Start of Information given

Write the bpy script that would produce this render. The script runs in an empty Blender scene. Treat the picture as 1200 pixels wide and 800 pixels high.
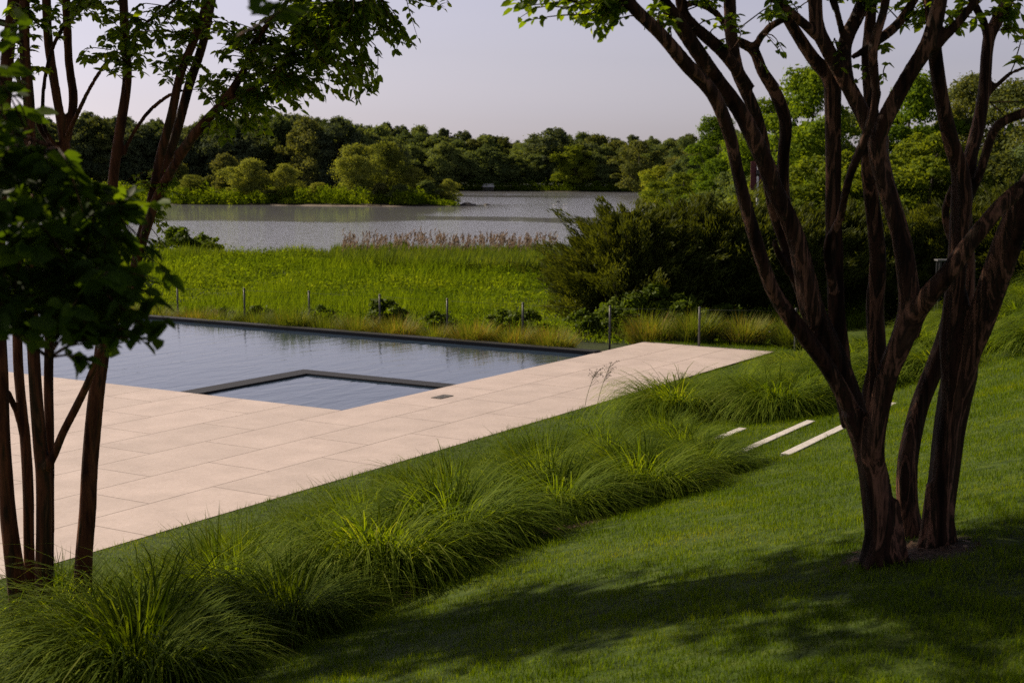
import bpy, math
import numpy as np
from mathutils import Vector, Euler

R = math.radians
rs = np.random.RandomState

# ------------------------------------------------------------------ camera
scene = bpy.context.scene
CAM_Z = 3.2
F_PX, PITCH, ROLL = 1640.0, R(6.80), R(0.40)
cam_d = bpy.data.cameras.new("camera")
cam = bpy.data.objects.new("camera", cam_d)
scene.collection.objects.link(cam)
cam.location = (0, 0, CAM_Z)
cam.rotation_mode = 'XYZ'
from mathutils import Matrix
_m = Matrix.Rotation(math.pi / 2 - PITCH, 4, 'X') @ Matrix.Rotation(ROLL, 4, 'Z')
cam.rotation_euler = _m.to_euler()
cam_d.sensor_width = 36.0
cam_d.lens = F_PX / 1200 * 36
cam_d.clip_start = 0.05
cam_d.clip_end = 6000
cam_d.dof.use_dof = True
cam_d.dof.focus_distance = 10.0
cam_d.dof.aperture_fstop = 5.6
scene.camera = cam

# ------------------------------------------------------------------ world + sun
SUN_AZ = R(-57)      # measured from +Y, negative = to the left
SUN_EL = R(34)
world = bpy.data.worlds.new("World")
scene.world = world
world.use_nodes = True
wn, wl = world.node_tree.nodes, world.node_tree.links
wn.clear()
w_out = wn.new('ShaderNodeOutputWorld')
w_bg = wn.new('ShaderNodeBackground')
sky = wn.new('ShaderNodeTexSky')
sky.sky_type = 'NISHITA'
sky.sun_disc = False
sky.sun_elevation = SUN_EL
sky.sun_rotation = SUN_AZ
sky.altitude = 0
sky.air_density = 1.0
sky.dust_density = 1.3
sky.ozone_density = 2.0
hs = wn.new('ShaderNodeHueSaturation')
hs.inputs['Saturation'].default_value = 0.30
tint = wn.new('ShaderNodeMix'); tint.data_type = 'RGBA'; tint.blend_type = 'MULTIPLY'
tint.inputs[0].default_value = 1.0
tint.inputs[7].default_value = (1.0, 0.925, 1.03, 1)
wl.new(sky.outputs[0], hs.inputs['Color'])
wl.new(hs.outputs[0], tint.inputs[6])
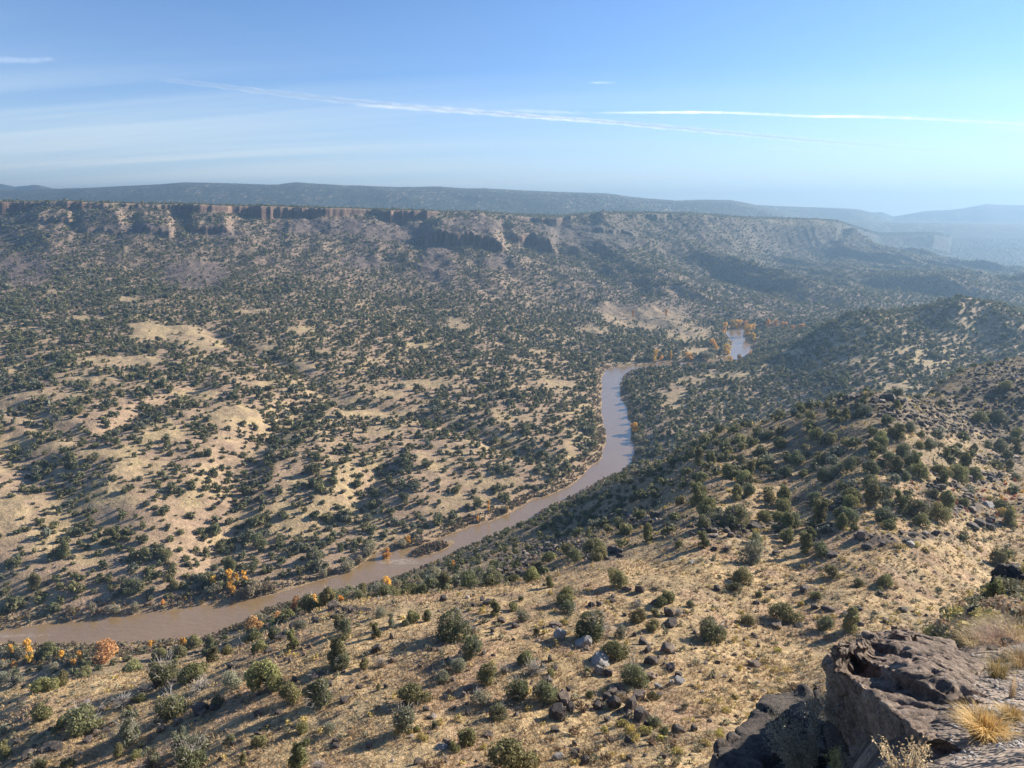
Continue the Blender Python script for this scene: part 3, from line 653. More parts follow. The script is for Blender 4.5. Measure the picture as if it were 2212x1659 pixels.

End of Information given

Without the pictures, write out the lines from the beginning of the entries through the line with "scene.camera = cam".

Write the bpy script that would produce this render. The script runs in an empty Blender scene. Treat the picture as 1200 pixels wide and 800 pixels high.
import bpy, math
import numpy as np
from mathutils import Vector, Euler

R = math.radians
rs = np.random.RandomState

# ------------------------------------------------------------------ camera
scene = bpy.context.scene
CAM_Z = 3.2
F_PX, PITCH, ROLL = 1640.0, R(6.80), R(0.40)
cam_d = bpy.data.cameras.new("camera")
cam = bpy.data.objects.new("camera", cam_d)
scene.collection.objects.link(cam)
cam.location = (0, 0, CAM_Z)
cam.rotation_mode = 'XYZ'
from mathutils import Matrix
_m = Matrix.Rotation(math.pi / 2 - PITCH, 4, 'X') @ Matrix.Rotation(ROLL, 4, 'Z')
cam.rotation_euler = _m.to_euler()
cam_d.sensor_width = 36.0
cam_d.lens = F_PX / 1200 * 36
cam_d.clip_start = 0.05
cam_d.clip_end = 6000
cam_d.dof.use_dof = True
cam_d.dof.focus_distance = 10.0
cam_d.dof.aperture_fstop = 5.6
scene.camera = cam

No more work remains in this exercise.